• [AIM OF THE TASK] Count every line of the listing where the string "part" occurs, and reply with the count alone.

:::

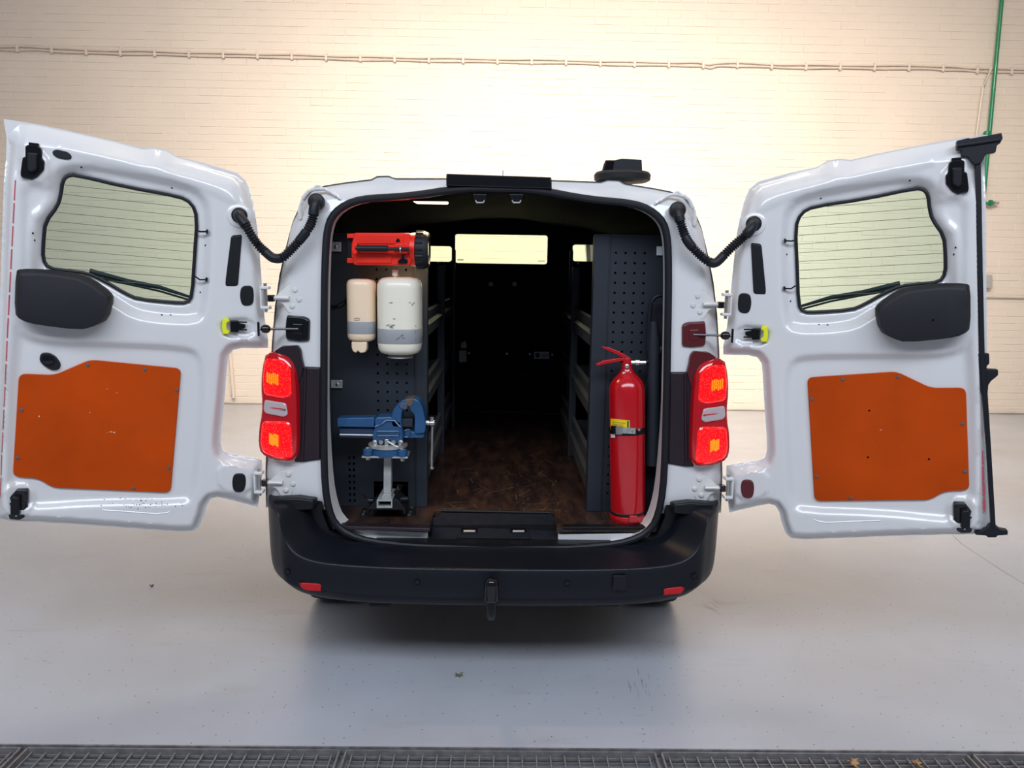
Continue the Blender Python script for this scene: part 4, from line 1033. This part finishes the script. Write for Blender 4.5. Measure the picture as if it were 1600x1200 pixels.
# ================================================================== LANTERN
YL = 2.99
t = thing('hand_lantern', 'red hand lantern with black lens ring hanging above the white dispensers', 'lantern', onY(605, 390, YL+.05))
LY = lambda pts, Y: [onY(x, y, Y) for x, y in pts]
obj('body', MB().prism(LY([(552, 370), (554, 363.5), (640, 364), (642, 368), (642, 411), (640, 415), (553, 414), (549, 402), (549, 382)], YL), (0, .12, 0)), redl, t, bevel=.005)
obj('side_panel', MB().prism(LY([(556, 381), (558, 366.5), (630, 367), (630, 381)], YL-.004), (0, .01, 0)), redl, t, bevel=.002)
obj('side_panel', MB().prism(LY([(556, 396), (612, 397), (612, 411), (557, 411)], YL-.004), (0, .01, 0)), redl, t, bevel=.002)
for y0, y1 in ((365, 372), (403, 411)):
    obj('mount_lug', MB().prism(LY(box2(542, 556, y0, y1), YL+.01), (0, .03, 0)), redl, t, bevel=.002)
obj('mount_plate', MB().prism(LY(box2(543, 551, 372, 403), YL+.03), (0, .05, 0)), blackp, t, bevel=.002)
hd = obj('handle_grip', MB().tube(LY([(556, 388), (606, 388.5)], YL-.035), .0125, 12), rubber, t)
obj('handle_end', MB().prism(LY([(551, 380), (557, 379), (558, 396), (552, 397), (549, 390)], YL-.045), (0, .05, 0)), redl, t, bevel=.002)
obj('handle_end', MB().prism(LY([(616, 381), (634, 380), (643, 386), (643, 392), (634, 396), (616, 395)], YL-.03), (0, .04, 0)), redl, t, bevel=.003)
obj('handle_bar', MB().tube(LY([(606, 389), (625, 389), (640, 389)], YL-.035), .007, 8), glossk, t)
obj('strap_ring', MB().lathe([(.010, -.002), (.013, -.002), (.013, .002), (.010, .002)], onY(626, 390, YL-.036), (1, 0, 0), 16), steel, t)
obj('switch', MB().prism(LY([(618, 378), (620, 373), (624, 373), (625, 378)], YL-.008), (0, .012, 0)), glossk, t, bevel=.001)
obj('buckle', MB().prism(LY([(622, 412), (622, 407), (627, 404), (629, 398), (632, 398), (633, 404), (637, 406), (636, 412)], YL-.012), (0, .012, 0)), glossk, t, bevel=.001)
obj('collar', MB().lathe([(.055, 0), (.064, .006), (.066, .02), (.066, .03)], onY(640, 390, YL+.055), (1, 0, 0), 32), redl, t)
rc = onY(650, 390.5, YL+.055)
obj('lens_ring', MB().lathe([(.066, 0), (.072, .004), (.073, .034), (.070, .046), (.066, .052), (.058, .053), (.056, .046)], rc, (1, 0, 0), 40), coverm, t)
for k in range(18):
    a_ = k*2*PI/18; c = rc+V((.018, math.cos(a_)*.073, math.sin(a_)*.073))
    obj('ring_rib', MB().box(c, (.030, .006, .006), Matrix.Rotation(-a_, 3, 'X')), blackp, t, bevel=.001)
obj('lens', MB().lathe([(.001, .050), (.03, .049), (.054, .044), (.054, .040)], rc, (1, 0, 0), 32), lensclr, t)
# ================================================================== DISPENSERS
def dispenser(px0, px1, yt, yb, bandy, Y, m, name, label, cat, deep=1.0):
    c = onY((px0+px1)/2, (yt+yb)/2, Y); r = (onY(px1, 500, Y).x-onY(px0, 500, Y).x)/2
    zt_ = onY((px0+px1)/2, yt, Y).z; zb = onY((px0+px1)/2, yb, Y).z
    t = thing(name, label, cat, (c.x, Y+r*deep, zb))
    def ring(z, k, q=0):
        out = []
        for i in range(28):
            a_ = i*2*PI/28; e = .72
            x = math.copysign(abs(math.cos(a_))**e, math.cos(a_)); y = math.copysign(abs(math.sin(a_))**e, math.sin(a_))
            out.append(V((c.x+x*r*k, Y+r*deep+y*r*k*deep, z)))
        return out
    R = r*.42
    z1, z2 = onY(600, bandy[0], Y).z, onY(600, bandy[1], Y).z
    topr = [ring(zt_, .55), ring(zt_-R*.12, .78), ring(zt_-R*.35, .91), ring(zt_-R*.75, .985), ring(zt_-R*1.2, 1)]
    obj('shell', MB().loft([*topr, ring(z1, 1.0), ring(z2, 1.0), ring(zb+R*1.1, .995), ring(zb+R*.6, .965), ring(zb+R*.25, .87), ring(zb, .6)], cap=True), m, t, smooth=60)
    obj('grey_band', MB().loft([ring(z1, 1.0), ring(z1-.001, 1.006), ring(z2+.001, 1.006), ring(z2, 1.0)]), greyb, t, smooth=60, label='grey band round the lower part')
    return t, c, r, ring
t, c, r, ring = dispenser(538.5, 583.5, 436, 535, (503.5, 523), 3.03, cream, 'soap_dispenser', 'narrow cream soap dispenser with grey band, left of the wider one', 'dispenser')
obj('spout', MB().prism(LY([(549, 534), (573, 534), (573, 546), (570, 551), (563, 552), (559, 548), (556, 552), (551, 549), (549, 543)], 3.045), (0, .04, 0)), cream, t, bevel=.004)
obj('emblem', MB().tube(rounded(LY([(553.5, 500), (554, 497), (562, 497), (562, 500)], 3.028), .003), .0008, 5, closed=True), greyb, t)
t, c, r, ring = dispenser(585, 655.5, 433.5, 557, (514.5, 538), 2.99, offw, 'paper_dispenser', 'wide scuffed white paper roll dispenser with grey band under the lantern', 'dispenser')
obj('knob', MB().lathe([(.006, -.01), (.006, .004), (.013, .006), (.013, .026), (.010, .030)], V((onY(617.5, 430, 3.05).x, 3.05, onY(617, 433, 3.05).z)), (0, 0, 1), 8), offw, t)
obj('outlet', MB().lathe([(.03, .0), (.055, .004), (.05, .012)], V((c.x, 2.99+r, onY(620, 561, 3.05).z)), (0, 0, 1), 24), galv, t)
mk = MB()
for x, y, l, a_ in ((611, 473, .010, .1), (640, 473, .006, -.3), (644, 476, .009, .9), (646, 474, .006, .5), (616, 498, .008, 0), (606, 508, .012, .3), (611, 510, .014, 0), (612, 512, .010, -.1), (614, 508, .012, .1), (622, 529, .014, .6), (628, 524, .010, .4), (630, 528, .009, -.6), (648, 520, .006, 1.3), (648, 531, .005, 1.2), (648, 510, .006, 0), (588, 470, .003, 1)):
    p = onY(x, y, 2.988); k = abs(x-620)/35.0; p.y = 2.99+r-(1-k**2.8)**(1/2.8)*r-.0022 if k < .98 else 3.0
    d_ = V((math.cos(a_), 0, math.sin(a_)))*l; n_ = V((-d_.z, 0, d_.x)).normalized()*.0007
    mk.add([p-d_, p-d_*.2+n_*2, p+d_, p+d_*.1-n_*2], [(0, 1, 2, 3)])
obj('scuff_marks', mk, chipd, t, smooth=0, kind='stuff')
# ================================================================== VISE STAND + VISE
YV = 2.99
sb = onZ(602, 800, ZF)
st_ = thing('vise_stand', 'square steel post on a black bolted floor bracket, carrying the blue vise', 'stand', (onY(605, 700, 3.02).x, 3.06, ZF))
YP = 3.03
obj('post', MB().prism(LY([(599.5, 714), (611.5, 714), (611, 776), (599, 776)], YP), (0, .035, 0)), paintst, st_, bevel=.002)
obj('post_foot', MB().prism(LY([(599, 772), (611, 772), (613, 784), (592, 784)], YP-.02), (0, .05, 0)), paintst, st_, bevel=.002)
rc_ = MB(); q_ = LY(box2(588.5, 613, 781, 794), 2.985)
def frame_prism(loop, inner, ext):
    mb = MB(); n_ = len(loop); ext = V(ext); vs = loop+inner+[p+ext for p in loop]+[p+ext for p in inner]; fs = []
    for i in range(n_):
        j = (i+1) % n_; fs += [(i, j, n_+j, n_+i), (2*n_+i, 3*n_+i, 3*n_+j, 2*n_+j), (i, 2*n_+i, 2*n_+j, j), (n_+i, n_+j, 3*n_+j, 3*n_+i)]
    return mb.add(vs, fs)
obj('receiver_tube', frame_prism(q_, LY(box2(591, 611, 783.5, 791.5), 2.985), (0, .16, 0)), paintst, st_, bevel=.001)
obj('receiver_dark', MB().prism(LY(box2(591, 611, 783.5, 791.5), 3.03), (0, .01, 0)), pit, st_, smooth=0)
obj('bracket', MB().prism(LY([(574, 794), (588, 781), (588, 794), (613, 795), (613, 780), (620, 780), (633, 794), (634, 804), (630, 804), (629, 797), (577, 796), (576, 803), (573, 803)], 2.985), (0, .12, 0)), blackp, st_, bevel=.002)
for x0, x1 in ((563, 576), (630, 650)):
    a_ = [onZ(x0, 806, ZF+.003), onZ(x1, 806, ZF+.003), onZ(x1, 793, ZF+.003), onZ(x0+3, 793, ZF+.003)]
    obj('foot_plate', MB().prism(a_, (0, 0, -.003)), blackp, st_, bevel=.001)
for x, y in ((570, 800), (568, 804), (643.5, 794), (641, 801), (639, 805)):
    obj('foot_bolt', MB().bolt(onZ(x, y, ZF+.003), (0, 0, 1), .008, .006), steel, st_)
obj('lever', MB().tube(LY([(566, 772), (572, 777), (578, 782)], 2.99), .004, 8), glossk, st_)
obj('lever_hub', MB().lathe([(.010, -.01), (.012, 0), (.010, .012)], onY(579, 782, 2.995), (1, 0, 0), 12), glossk, st_)
obj('clamp_knob', MB().lathe([(.008, -.02), (.013, -.01), (.013, .01), (.008, .02)], onY(631, 780, 3.03), (1, 0, .1), 12), blackp, st_)
obj('side_arm', MB().tube(LY([(617, 776), (623, 764), (625, 758)], 3.08), .012, 10), blackp, st_)
obj('top_plate', MB().prism([onY(565, 713, 2.96), onY(637, 714, 2.96), onY(641, 704, 3.08), onY(572, 702, 3.08)], (0, 0, -.007)), galv, st_, bevel=.001)
vi = thing('bench_vise', 'blue cast bench vise with open jaws and steel handle, mounted on the square post', 'vise', (onY(605, 660, YV).x, YV+.05, onY(605, 712, YV).z))
zc = onY(600, 700, 3.0)
obj('swivel_base', MB().lathe([(.075, -.012), (.078, 0), (.074, .022), (.066, .026)], V((onY(606, 700, 3.02).x, 3.03, onY(606, 707, 3.0).z)), (0, 0, 1), 32), blue, vi)
obj('swivel_ring', MB().lathe([(.080, 0), (.080, .010), (.074, .014)], V((onY(606, 700, 3.02).x, 3.03, onY(606, 699, 3.0).z)), (0, 0, 1), 32), galv, vi, label='worn bare metal ring')
for x, y in ((575, 706), (629, 708)):
    lg = obj('base_lug', MB().lathe([(.020, -.012), (.020, .010), (.015, .014)], onY(x, y, 2.975), (0, 0, 1), 14), blue, vi)
    obj('lug_bolt', MB().bolt(onY(x, y-3, 2.975), (0, 0, 1), .010, .012), steel, lg)
    obj('lug_nut', MB().bolt(onY(x, y+8, 2.975), (0, 0, -1), .010, .012), steel, lg)
obj('body', MB().prism(LY([(582, 692), (582, 675), (586, 668), (585, 655), (588, 652), (610, 651), (627, 660), (629, 671), (630, 693)], YV), (0, .09, 0), .98), blue, vi, bevel=.005)
obj('body_rib', MB().tube(rounded(LY([(589, 674), (623, 674), (624, 681), (589, 681)], YV-.003), .006), .003, 6, closed=True), blue, vi)
obj('body_rib', MB().tube(LY([(586, 667), (596, 663), (604, 657), (616, 657), (626, 668)], YV-.003), .004, 6), blue, vi)
obj('guide_beam', MB().prism(LY([(527, 653), (585, 652.5), (585, 668), (527, 667)], YV+.01), (0, .06, 0)), blue, vi, bevel=.003, label='upper square beam')
obj('guide_beam_lower', MB().prism(LY([(530, 669), (584, 669), (583, 685), (530, 684)], YV+.025), (0, .04, 0)), mat('blue_dull', (.02, .04, .09), .35, var=.1), vi, bevel=.003, label='lower slotted beam')
obj('screw_rail', MB().tube(LY([(531, 679), (584, 680)], YV+.02), .004, 8), galv, vi)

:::

• [EXERCISE OUTPUT] 2